Problem to work on:
Copy out exactly the lines from the line containing "ublink(q, 'recess_slab', M['recess'])" to the end of the listing.

Raw data:
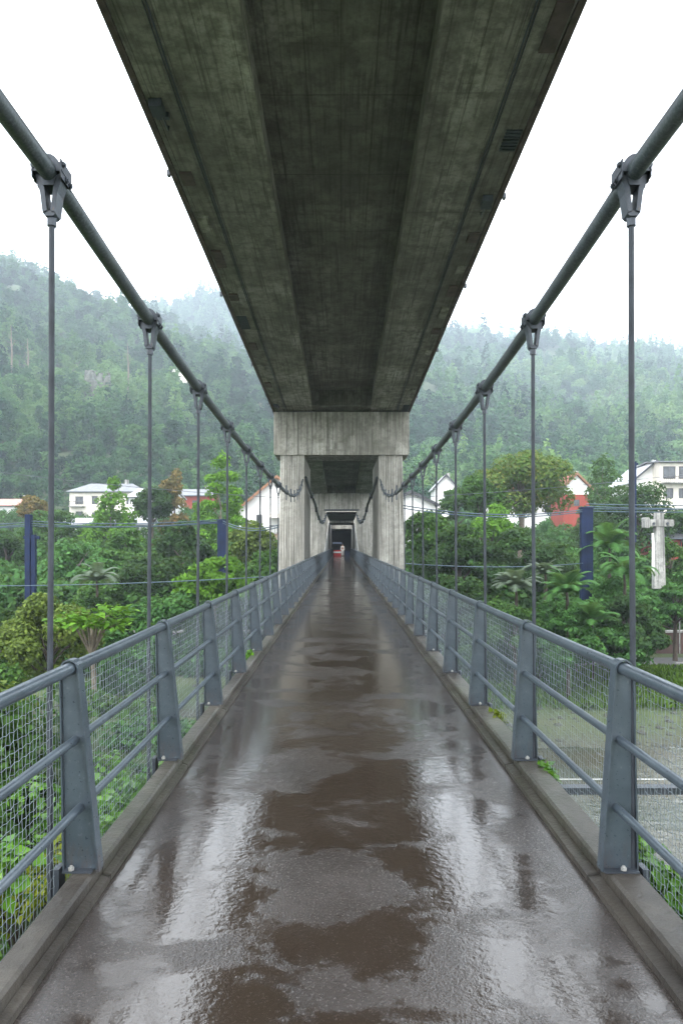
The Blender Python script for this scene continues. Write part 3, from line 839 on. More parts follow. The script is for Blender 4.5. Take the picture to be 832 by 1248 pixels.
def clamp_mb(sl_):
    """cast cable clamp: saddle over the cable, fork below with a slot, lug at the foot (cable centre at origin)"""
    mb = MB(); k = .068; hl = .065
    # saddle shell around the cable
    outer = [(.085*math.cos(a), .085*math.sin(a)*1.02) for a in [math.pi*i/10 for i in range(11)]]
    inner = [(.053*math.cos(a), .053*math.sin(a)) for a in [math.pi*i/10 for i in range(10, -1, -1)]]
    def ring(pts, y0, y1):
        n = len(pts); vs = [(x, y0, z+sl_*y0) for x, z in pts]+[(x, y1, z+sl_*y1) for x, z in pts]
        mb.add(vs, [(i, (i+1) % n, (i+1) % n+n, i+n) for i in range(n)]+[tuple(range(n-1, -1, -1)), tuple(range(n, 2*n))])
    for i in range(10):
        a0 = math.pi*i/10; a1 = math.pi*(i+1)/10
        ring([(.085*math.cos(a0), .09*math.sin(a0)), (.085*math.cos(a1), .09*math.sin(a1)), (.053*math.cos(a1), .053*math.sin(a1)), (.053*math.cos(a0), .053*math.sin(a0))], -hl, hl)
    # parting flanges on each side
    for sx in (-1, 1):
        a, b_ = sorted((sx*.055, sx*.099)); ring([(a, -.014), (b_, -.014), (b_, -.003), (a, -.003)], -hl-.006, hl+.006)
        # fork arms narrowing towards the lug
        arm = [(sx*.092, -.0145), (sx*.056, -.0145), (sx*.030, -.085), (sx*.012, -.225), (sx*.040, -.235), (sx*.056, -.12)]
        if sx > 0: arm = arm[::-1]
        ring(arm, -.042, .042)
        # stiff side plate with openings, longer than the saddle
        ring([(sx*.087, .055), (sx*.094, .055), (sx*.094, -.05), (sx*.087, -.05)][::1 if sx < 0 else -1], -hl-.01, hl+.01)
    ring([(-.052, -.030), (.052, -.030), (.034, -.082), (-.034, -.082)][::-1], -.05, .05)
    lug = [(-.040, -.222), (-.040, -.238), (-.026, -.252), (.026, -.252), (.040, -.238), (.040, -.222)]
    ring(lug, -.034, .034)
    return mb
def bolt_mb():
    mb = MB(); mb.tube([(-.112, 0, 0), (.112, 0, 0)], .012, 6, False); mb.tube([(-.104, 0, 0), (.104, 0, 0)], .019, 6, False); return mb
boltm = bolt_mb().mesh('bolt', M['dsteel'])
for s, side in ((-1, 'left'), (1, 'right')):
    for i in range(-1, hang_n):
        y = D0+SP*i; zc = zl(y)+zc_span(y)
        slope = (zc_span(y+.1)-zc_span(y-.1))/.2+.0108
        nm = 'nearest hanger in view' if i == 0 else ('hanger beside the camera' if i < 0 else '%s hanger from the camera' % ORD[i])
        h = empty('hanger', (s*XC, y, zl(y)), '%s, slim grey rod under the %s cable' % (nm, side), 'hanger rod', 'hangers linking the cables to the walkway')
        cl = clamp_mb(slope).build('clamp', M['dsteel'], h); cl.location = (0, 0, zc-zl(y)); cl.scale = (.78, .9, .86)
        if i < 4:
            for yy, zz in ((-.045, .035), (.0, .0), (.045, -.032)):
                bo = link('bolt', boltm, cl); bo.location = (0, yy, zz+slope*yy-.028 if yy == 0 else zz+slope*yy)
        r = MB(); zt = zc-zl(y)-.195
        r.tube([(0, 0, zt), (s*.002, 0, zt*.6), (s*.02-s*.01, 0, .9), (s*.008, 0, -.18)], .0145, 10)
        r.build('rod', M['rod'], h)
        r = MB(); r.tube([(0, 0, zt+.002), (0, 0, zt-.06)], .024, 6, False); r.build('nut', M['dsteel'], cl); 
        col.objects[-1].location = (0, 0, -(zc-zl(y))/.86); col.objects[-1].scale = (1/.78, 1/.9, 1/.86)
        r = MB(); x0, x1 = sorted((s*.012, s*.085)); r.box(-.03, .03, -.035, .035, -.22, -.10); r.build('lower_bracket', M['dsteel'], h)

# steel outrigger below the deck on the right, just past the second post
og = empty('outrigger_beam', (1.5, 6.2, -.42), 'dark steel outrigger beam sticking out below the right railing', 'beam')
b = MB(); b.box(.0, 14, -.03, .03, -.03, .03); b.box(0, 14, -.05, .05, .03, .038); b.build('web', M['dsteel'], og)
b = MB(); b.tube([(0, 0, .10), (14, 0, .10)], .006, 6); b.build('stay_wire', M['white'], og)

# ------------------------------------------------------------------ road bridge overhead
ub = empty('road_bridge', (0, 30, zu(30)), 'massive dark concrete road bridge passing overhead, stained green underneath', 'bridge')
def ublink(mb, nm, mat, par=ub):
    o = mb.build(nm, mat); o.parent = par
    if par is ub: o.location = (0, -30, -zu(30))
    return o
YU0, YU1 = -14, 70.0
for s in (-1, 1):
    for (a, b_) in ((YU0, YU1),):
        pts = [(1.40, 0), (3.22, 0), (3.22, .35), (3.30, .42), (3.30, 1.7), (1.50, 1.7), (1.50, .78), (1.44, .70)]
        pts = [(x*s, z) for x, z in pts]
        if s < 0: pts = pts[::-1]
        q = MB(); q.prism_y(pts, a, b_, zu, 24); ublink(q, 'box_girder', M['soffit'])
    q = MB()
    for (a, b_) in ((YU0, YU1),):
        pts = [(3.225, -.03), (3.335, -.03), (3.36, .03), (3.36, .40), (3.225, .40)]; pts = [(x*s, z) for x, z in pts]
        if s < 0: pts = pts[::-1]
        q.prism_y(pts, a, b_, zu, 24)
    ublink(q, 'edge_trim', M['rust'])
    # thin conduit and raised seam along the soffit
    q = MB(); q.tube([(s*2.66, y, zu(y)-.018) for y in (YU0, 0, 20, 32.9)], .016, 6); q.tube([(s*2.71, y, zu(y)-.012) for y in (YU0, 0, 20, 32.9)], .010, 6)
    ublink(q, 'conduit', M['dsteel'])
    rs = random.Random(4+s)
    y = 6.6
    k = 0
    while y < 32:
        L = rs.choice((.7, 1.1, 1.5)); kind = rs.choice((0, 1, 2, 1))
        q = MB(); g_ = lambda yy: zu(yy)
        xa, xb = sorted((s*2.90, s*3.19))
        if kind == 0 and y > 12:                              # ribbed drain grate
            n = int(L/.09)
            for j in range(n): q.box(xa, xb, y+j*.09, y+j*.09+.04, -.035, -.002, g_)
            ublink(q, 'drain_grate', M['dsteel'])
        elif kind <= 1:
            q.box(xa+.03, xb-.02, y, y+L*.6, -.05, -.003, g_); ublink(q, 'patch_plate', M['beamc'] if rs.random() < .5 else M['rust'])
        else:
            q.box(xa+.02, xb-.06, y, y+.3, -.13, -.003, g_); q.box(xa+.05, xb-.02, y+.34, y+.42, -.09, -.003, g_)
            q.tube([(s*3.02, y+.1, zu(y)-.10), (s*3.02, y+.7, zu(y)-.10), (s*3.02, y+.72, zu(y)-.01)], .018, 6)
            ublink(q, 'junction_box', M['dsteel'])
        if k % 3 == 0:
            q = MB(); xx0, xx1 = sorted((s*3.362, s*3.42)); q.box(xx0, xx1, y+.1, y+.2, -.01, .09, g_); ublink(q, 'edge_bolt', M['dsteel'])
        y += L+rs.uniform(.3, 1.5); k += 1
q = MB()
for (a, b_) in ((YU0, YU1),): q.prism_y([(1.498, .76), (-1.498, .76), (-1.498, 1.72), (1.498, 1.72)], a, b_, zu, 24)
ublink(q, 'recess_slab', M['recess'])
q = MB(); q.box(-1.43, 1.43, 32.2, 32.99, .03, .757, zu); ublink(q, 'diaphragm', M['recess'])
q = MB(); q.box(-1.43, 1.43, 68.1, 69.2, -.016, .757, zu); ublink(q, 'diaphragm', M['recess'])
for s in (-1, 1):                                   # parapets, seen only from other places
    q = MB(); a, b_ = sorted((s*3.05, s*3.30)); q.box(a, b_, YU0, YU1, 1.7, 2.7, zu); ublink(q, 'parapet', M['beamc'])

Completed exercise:
ublink(q, 'recess_slab', M['recess'])
q = MB(); q.box(-1.43, 1.43, 32.2, 32.99, .03, .757, zu); ublink(q, 'diaphragm', M['recess'])
q = MB(); q.box(-1.43, 1.43, 68.1, 69.2, -.016, .757, zu); ublink(q, 'diaphragm', M['recess'])
for s in (-1, 1):                                   # parapets, seen only from other places
    q = MB(); a, b_ = sorted((s*3.05, s*3.30)); q.box(a, b_, YU0, YU1, 1.7, 2.7, zu); ublink(q, 'parapet', M['beamc'])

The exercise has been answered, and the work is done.